Sabah dilimde şu şarkıyla uyandım:

"öyle sarhoş olsam ki
bir daha ayılmasam
her şey bir rüya olsa
unutarak uyansam"

Denemede olduğum sırada bile devam ettim söylemeye. Sadece bu dört dize, tüm gün.
Aralarda da "Bu ben değilim!" diye haykırdım kendime. "Kendi öfkesinde boğulan, kendi ellerini bağlayan. Yaratmaktan, yaşamaktan, olmaktan kaçan." Dört aydır bugün de anlıktır, geçer diye bekledim. Geçmedi. Bu seferki ağırdı, çöreklendi gitmedi.

Meğer yazmakmış ilacı, durmadan, sayfalarca. Meğer anlatmaktaymış çare, utanmadan, sıkılmadan. Birden aydınlandı her şey. Tünelin sonundaki ışık göründü. Derin bir nefes ve ışıldayan gülümse. Birden dik durmaya başladım, birden "iyi ki" ler sıralandı arka arkaya. Büyülüydü. Biz gibi, hayat gibi..

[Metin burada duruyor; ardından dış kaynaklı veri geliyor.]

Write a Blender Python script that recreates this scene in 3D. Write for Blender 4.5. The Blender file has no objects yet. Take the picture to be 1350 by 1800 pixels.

Ve üstüne sen geldin, kırmızı karanfilim. Tatlımı da yediğime göre artık kalkabilirim.. :)

Çarşamba, Mayıs 25

ben, ben, ben

evet bencilim :P bu aralar dünyam kendimden ibaret kusura bakmayın. merkez benim evet. ve her şey benim için dönüyor, evet.
dün yazdıklarımdan sonra bir eskilere dalayım dedim yine. neler yazardım ben, nasıl bir adamdım diye sordum kelime koşuma. aldığım cevapsa tertemiz yaptı beni yine. huzur filizlendi yine içimde çok şükür. hatırladım. kim olduğumu, niye olduğumu ve gözümü böylesine körlüğe, kirliliğe boyayanları gördüm. ve mutluluk gördüm. sevildiğimi en çok hissettiğim zamanlardan birinde olduğumu gördüm. ki bu sevgileri en çok zorlandıkları, sınandıkları bu dönemlerde böylesine yoğun hissedebilmenin değerini gördüm. bana güvenenleri gördüm, halime şükretmeyi gördüm. tevazuyu gördüm tabii bir de, şımarıklığımla, değer bilmezliğimle, mızıkçılığımla ve mızmızcılığımla aynı anda.
iyi ki lere döndüm yine. ama yüzüm biraz kızarık tabii. böylesine geç keşfettiğim, böylesine geç hayata geçirdiğim için.
hayıflanacak, dert yanacak öyle çok şey var ki etrafımda. ve üstüme anında yapışacak öyle çok suç. tam da şimdi gördüm, kendimi ağırlaştırmanın anlamsızlığını. tam da şimdi gördüm, kendime yaptığım her kötülüğün anında nasıl çevreme yansıdığını.
gerçekler, ne haylaz, ne yerinde durmazsınız!

Salı, Mayıs 24

deneme deneme 1-2

merak ettim de hala yazabiliyor muyum diye? hatta bugün sözlü olarak da olsa birkaç kelimeyi arka arkaya dizip duygu düşünce falan ifade edebiliyor muyum diye baktım. pek umut yoktu doğrusu.
tek bildiğim şu bu aralar: içimde kocaman, sımsıkı, kapkara bir top var. yuttum ben onu. bir seferde değil tabii, yavaş yavaş küçük lokmalar halinde. ama lego parçaları gibi ya da aralarında manyetik bir çekim varmış gibi, içimde ayrışmayı reddeder şekilde duruyorlar.
bir bildiğim daha varmış hatırladım: utanç, ki o yumuşak ama yapış yapış bir halde kaplamış durumda içimi.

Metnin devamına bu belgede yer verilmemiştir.